— BEGIN —

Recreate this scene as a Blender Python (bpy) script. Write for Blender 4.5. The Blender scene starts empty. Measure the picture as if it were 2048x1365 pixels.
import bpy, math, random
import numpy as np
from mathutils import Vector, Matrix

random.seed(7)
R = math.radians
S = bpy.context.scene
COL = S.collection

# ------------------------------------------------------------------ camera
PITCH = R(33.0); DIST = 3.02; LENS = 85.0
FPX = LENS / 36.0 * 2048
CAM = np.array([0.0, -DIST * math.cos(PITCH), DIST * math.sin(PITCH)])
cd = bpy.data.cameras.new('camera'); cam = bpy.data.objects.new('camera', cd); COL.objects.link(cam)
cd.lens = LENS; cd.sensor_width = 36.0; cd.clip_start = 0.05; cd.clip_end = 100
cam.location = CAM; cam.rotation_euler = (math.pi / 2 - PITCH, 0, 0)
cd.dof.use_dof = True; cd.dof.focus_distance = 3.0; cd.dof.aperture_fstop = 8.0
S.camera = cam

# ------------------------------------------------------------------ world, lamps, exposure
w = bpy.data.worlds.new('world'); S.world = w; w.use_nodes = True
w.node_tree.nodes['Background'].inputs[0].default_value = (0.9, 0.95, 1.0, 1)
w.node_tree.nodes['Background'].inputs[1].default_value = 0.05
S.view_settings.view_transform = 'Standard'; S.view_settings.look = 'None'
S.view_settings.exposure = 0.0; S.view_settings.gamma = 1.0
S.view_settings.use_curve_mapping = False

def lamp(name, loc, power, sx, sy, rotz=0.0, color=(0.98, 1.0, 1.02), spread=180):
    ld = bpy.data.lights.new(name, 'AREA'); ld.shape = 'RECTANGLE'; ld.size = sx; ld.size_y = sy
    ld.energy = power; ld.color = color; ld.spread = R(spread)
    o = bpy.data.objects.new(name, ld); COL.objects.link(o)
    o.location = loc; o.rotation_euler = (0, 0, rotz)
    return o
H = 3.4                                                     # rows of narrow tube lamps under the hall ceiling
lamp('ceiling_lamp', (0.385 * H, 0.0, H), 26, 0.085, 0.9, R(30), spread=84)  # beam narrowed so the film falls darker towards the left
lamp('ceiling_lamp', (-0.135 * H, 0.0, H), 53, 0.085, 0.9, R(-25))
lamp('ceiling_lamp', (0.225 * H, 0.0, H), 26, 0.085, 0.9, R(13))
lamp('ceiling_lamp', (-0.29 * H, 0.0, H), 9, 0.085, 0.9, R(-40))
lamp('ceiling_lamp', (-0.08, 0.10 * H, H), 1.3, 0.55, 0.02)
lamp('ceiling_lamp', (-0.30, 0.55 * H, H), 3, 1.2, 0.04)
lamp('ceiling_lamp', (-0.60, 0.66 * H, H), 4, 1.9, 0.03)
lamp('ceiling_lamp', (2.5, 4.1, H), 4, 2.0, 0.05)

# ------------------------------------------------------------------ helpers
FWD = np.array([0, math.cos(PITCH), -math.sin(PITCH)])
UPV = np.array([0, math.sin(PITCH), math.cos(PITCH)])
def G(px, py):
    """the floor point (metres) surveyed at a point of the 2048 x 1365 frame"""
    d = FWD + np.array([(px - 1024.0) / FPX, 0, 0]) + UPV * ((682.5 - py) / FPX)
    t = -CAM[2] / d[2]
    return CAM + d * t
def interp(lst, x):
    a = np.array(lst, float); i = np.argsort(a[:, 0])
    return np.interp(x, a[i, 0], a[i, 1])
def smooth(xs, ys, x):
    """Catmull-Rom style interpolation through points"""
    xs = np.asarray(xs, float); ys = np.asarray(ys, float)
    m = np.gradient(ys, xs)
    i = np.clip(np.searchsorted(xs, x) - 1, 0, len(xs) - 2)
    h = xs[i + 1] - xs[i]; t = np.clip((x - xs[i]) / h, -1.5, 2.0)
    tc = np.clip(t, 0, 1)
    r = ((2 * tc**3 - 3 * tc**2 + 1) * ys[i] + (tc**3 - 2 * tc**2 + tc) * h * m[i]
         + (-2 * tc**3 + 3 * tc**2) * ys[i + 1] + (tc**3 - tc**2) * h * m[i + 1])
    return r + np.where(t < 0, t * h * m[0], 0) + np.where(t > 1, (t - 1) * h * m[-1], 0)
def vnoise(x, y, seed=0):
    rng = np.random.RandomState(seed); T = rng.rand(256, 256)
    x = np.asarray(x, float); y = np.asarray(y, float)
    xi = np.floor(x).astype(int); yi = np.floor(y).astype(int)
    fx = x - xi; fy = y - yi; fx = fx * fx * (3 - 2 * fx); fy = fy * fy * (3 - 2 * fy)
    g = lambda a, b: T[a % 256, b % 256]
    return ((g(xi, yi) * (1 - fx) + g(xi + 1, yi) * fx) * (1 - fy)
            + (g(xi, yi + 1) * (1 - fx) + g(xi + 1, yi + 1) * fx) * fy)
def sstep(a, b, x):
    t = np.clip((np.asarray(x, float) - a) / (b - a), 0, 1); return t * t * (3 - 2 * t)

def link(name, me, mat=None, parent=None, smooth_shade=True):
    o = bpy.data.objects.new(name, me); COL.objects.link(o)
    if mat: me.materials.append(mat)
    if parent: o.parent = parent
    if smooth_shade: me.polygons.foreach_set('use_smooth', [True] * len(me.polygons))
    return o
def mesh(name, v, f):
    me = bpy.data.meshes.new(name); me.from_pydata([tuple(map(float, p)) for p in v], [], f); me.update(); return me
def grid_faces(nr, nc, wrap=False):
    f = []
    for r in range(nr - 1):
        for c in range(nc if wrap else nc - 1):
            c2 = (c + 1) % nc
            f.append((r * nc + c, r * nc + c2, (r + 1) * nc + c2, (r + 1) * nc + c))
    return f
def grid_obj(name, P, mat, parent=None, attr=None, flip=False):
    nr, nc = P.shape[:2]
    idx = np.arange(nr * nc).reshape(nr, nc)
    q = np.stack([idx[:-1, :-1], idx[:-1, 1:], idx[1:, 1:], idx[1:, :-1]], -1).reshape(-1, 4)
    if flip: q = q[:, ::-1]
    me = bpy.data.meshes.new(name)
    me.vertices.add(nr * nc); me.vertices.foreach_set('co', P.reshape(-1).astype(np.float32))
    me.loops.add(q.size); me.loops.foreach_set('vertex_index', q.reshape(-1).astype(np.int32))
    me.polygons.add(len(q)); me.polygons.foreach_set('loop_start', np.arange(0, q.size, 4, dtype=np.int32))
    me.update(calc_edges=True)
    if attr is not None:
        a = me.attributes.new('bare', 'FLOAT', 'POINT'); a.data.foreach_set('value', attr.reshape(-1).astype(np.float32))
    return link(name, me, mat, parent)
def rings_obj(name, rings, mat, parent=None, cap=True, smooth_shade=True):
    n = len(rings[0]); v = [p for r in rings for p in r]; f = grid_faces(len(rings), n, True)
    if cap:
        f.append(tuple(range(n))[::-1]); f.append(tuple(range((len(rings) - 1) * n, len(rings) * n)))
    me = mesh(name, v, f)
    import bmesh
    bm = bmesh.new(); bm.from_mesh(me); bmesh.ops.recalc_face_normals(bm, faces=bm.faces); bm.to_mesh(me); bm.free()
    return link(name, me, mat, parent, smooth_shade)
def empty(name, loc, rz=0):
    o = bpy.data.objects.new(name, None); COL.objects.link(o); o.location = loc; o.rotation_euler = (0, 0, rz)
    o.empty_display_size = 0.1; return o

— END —

● GOAL OF THE EXERCISE: Print, please, the lines from the first line of the material through the line that contains "from mathutils import Vector, Matrix", exactly as written and with nothing added.

● RESULT FOR THIS TASK:
Recreate this scene as a Blender Python (bpy) script. Write for Blender 4.5. The Blender scene starts empty. Measure the picture as if it were 2048x1365 pixels.
import bpy, math, random
import numpy as np
from mathutils import Vector, Matrix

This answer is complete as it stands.